The son of Lord Gaylord captivated fans for decades, from his racing campaign to his successful stud career spent mainly at Lane's End, on into retirement. Bred in Kentucky by Viking Farms out of the Gallant Man mare Avie, he was selected by Daniel Perlsweig at the 1980 sale of 2-year-olds in training at Hialeah Park and was a $37,000 purchase from the consignment of Clay Camp.

"He was the horse of a lifetime for me," said Perlsweig, 85. "He gave me a lot of pleasure and opened many doors for me and my family."

Trained by Perlsweig, Lord Avie raced for SKS Stable, founded in 1978. He was one of the first high-profile horses to campaign for a partnership group.  

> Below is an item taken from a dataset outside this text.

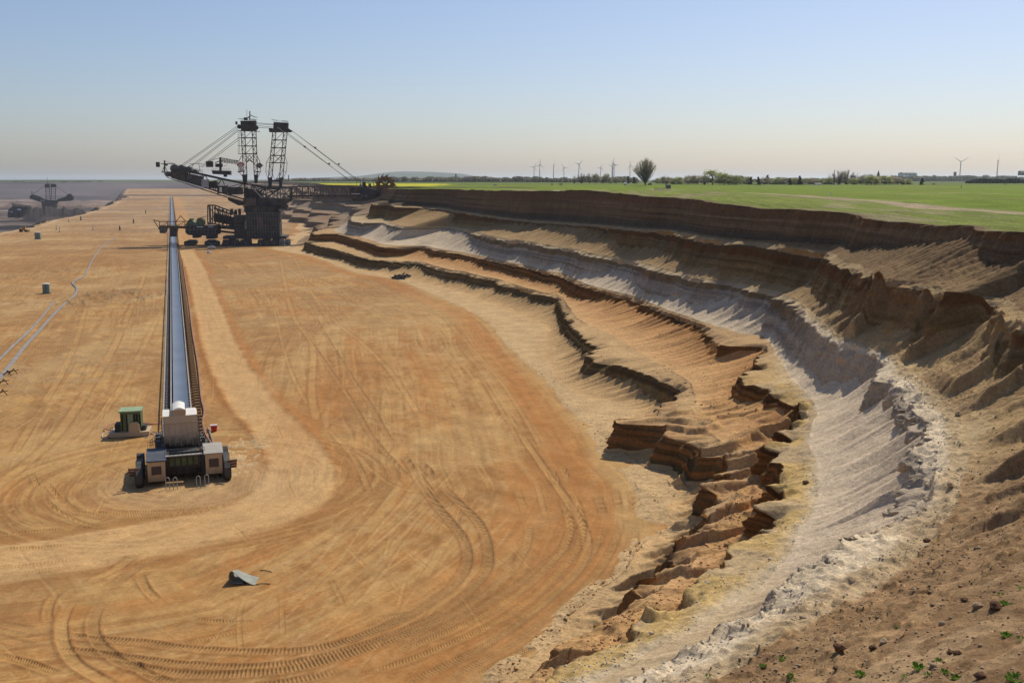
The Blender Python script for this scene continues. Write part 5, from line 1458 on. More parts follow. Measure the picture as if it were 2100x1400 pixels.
def loader():
    e, L = frame("conveyor_loading_car", 410, 742, 4)
    tag(e, 'dark loading machine on crawlers with two round cable drums, straddling the grey conveyor', 'loading machine')
    S_, S2 = M['steel'], M['steel2']
    def poly(pts, yo): return [(L(x, y, yo)[0], L(x, y, yo)[2]) for x, y in pts]
    for (x0, x1, yo) in [(378, 398, -8), (420, 438, -8), (436, 450, -8), (385, 405, 8), (425, 445, 8)]:
        a = L(x0, 490, yo)[0]; b = L(x1, 490, yo)[0]
        m_ = MB().prism([(a + .8, .02), (b - .8, .02), (b, 1), (b, 2.6), (b - .8, 3.4), (a + .8, 3.4), (a, 2.6), (a, 1)], yo - 2, yo + 2)
        c = m_.build("crawler_track", S_, e)
        MB().disc(((a + b) / 2, yo - 2.1, 1.5), .8, 'y', .4).disc((a + 1.4, yo - 2.1, 1.5), .8, 'y', .4).disc((b - 1.4, yo - 2.1, 1.5), .8, 'y', .4).build("roller", S2, c)
    g = MB(); g.prism(poly([(380, 463), (446, 463), (446, 480), (436, 484), (386, 482), (380, 476)], -6), -6, 6)
    g.box((L(392, 0, -6)[0], -7, L(0, 488, -6)[2]), (L(402, 0, -6)[0], 7, L(0, 478, -6)[2])); g.box((L(420, 0, -6)[0], -7, L(0, 490, -6)[2]), (L(436, 0, -6)[0], 7, L(0, 478, -6)[2]))
    bd = g.build("body", S_, e)
    g = MB()
    for k in range(9): g.beam(L(382 + k * 7.5, 464, -6.2), L(382 + k * 7.5, 480, -6.2), .4)
    g.beam(L(380, 471, -6.4), L(446, 471, -6.4), .5); g.rails(L(381, 463, -6), L(430, 463, -6), 1.3, 14, .1); g.build("framework", S2, bd)
    MB().box((L(402, 0, -6)[0], -6.8, L(0, 466.2, -6)[2]), (L(414.5, 0, -6)[0], -6.45, L(0, 464.6, -6)[2])).build("lamp_strip", M['white'], bd)
    MB().box((L(425.5, 0, -6)[0], -7.2, L(0, 466.4, -6)[2]), (L(436, 0, -6)[0], -6.45, L(0, 462.8, -6)[2])).build("cabin_window", M['panel'], bd)
    for (x, y, r_) in [(391, 457, 2.2), (412, 455.5, 3.0)]:
        g = MB().disc(L(x, y, 0), r_, 'y', 4, 24).disc(L(x, y, 0), r_ + .3, 'y', .3, 24); g.build("cable_drum", M['green'], e)
    g = MB().prism(poly([(382, 462), (385, 455), (396, 452), (408, 461)], 0), -3, 3); g.box((L(388, 0)[0], -2, L(0, 456)[2]), (L(395, 0)[0], 2, L(0, 448)[2])); g.build("hood", M['green'], e)
    g = MB()
    for yo in (-3, 3):
        g.beam(L(327, 463.5, yo), L(384, 465, yo), .9); g.beam(L(327, 454.5, yo), L(384, 454, yo), .5); g.beam(L(315, 451, yo), L(327, 454, yo), .5); g.beam(L(315, 451, yo), L(328, 472, yo), .5)
        for x in (327, 344, 361, 379): g.beam(L(x, 454.5, yo), L(x, 464, yo), .45)
        g.beam(L(361, 454.5, yo), L(370.5, 442.5, yo), .45); g.beam(L(370.5, 442.5, yo), L(381, 454, yo), .45)
        g.beam(L(344, 454.5, yo), L(334, 463.5, yo), .3); g.beam(L(361, 464, yo), L(379, 454, yo), .4); g.beam(L(404, 449, yo), L(424, 443, yo), .35)
    g.beam(L(344, 464.5), L(384, 466.5), 6.5, 1.6); g.rails(L(327, 462.5, -3.4), L(384, 463.5, -3.4), 1.2, 14, .1)
    g.build("cantilever_arm", M['rust'], e)
    g = MB().prism(poly([(326, 464), (342, 464), (340, 475), (337, 478.5), (328, 478)], -2), -2.4, 2.4); g.build("hopper", S2, e)
    g = MB().prism(poly([(348, 464), (366, 464), (363, 472), (361.5, 485), (352, 485), (350.5, 472)], 0), -3, 3); g.build("discharge_chute", S_, e)
    return e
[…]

"At times in the winner's circle, it seems as if everyone but the Mormon Tabernacle Choir has a piece of the colt," legendary sportswriter Bill Leggett penned in a 1981 feature on Lord Avie, who was then the early favorite for the Kentucky Derby (gr. I).
 
"SKS is a claiming stable, not the kind of outfit noted for Triple Crown candidates," Leggett went on. "Two of Lord Avie's owners are from Miami and the other 10 are New Jerseyites. In October 1978 Mike Kay, a New York racing fan who had moved to Florida, persuaded his cousin, David Simon, to join him in a horse-racing lark...the stable's roster of owners (grew) considerably and included Simon's mother, Rita Sosower, Kay's brother-in-law, Michael Streit, Kay's mother, Edythe, and a family friend, Mort Leiwant. Leiwant is in roofing supplies, and is also involved with Simon, Streit, and Kay in Prime Motors. Edythe Kay is a housewife who also runs a beauty salon. Only in America."
 
Lord Avie went on to a dynamite juvenile campaign, notching back-to-back grade I wins in the Champagne Stakes at Belmont Park and the Young America Stakes at the Meadowlands, along with victories in the Cowdin Stakes (gr. II) and Juvenile Stakes at Belmont. That year he also ran second in the Sapling (gr. I) at Monmouth Park, was second in the Hopeful (gr. I) at Saratoga Race Course, second in the Arlington Washington Futurity (gr. I) at Arlington Park, and third in the Tremont at Belmont.   
 
In 1981 the colt kicked off the season with a victory in the Hutcheson Stakes, ran third in the Fountain of Youth (gr. III), and came back to take the Florida Derby (gr. I), all at Gulfstream Park. He was sidelined with an injured suspensory, however, and missed his Derby bid. After sitting out the Triple Crown season he won a Monmouth allowance, then finished second in the Haskell Invitational to Five Star Flight and third in the Travers (gr. I) won by Willow Hour. That Saratoga classic would be his final start; he was retired after the old injury flared up again in the fall. He retired with earnings of $705,977.
 
Lord Avie was syndicated for $10 million and first stood at Spendthrift Farm, but spent the majority of his career as a stallion at Lane's End until he was retired from breeding in 2002. He was the sire of 2007 Pattison Canadian International (Can-I) winner Cloudy's Knight, 2000 E.P. Taylor Stakes (Can-I) winner Fly for Avie, and 1991 Hollywood Starlet (gr. I) victress Magical Maiden, among others.
 
His progeny also excelled in multiple nations, with Ode a group II winner in France, Pigricia the champion grass mare in Peru in 2002, and Dr Abraham, the 1995 champion imported colt in Puerto Rico. He produced at least 74 blacktype winners.
 
Lord Avie spent retirement at historic Blue Ridge in the company of his 21-year-old graded stakes winning son, Boyce. He was visited at least once every year by Perlsweig, who last saw him in April.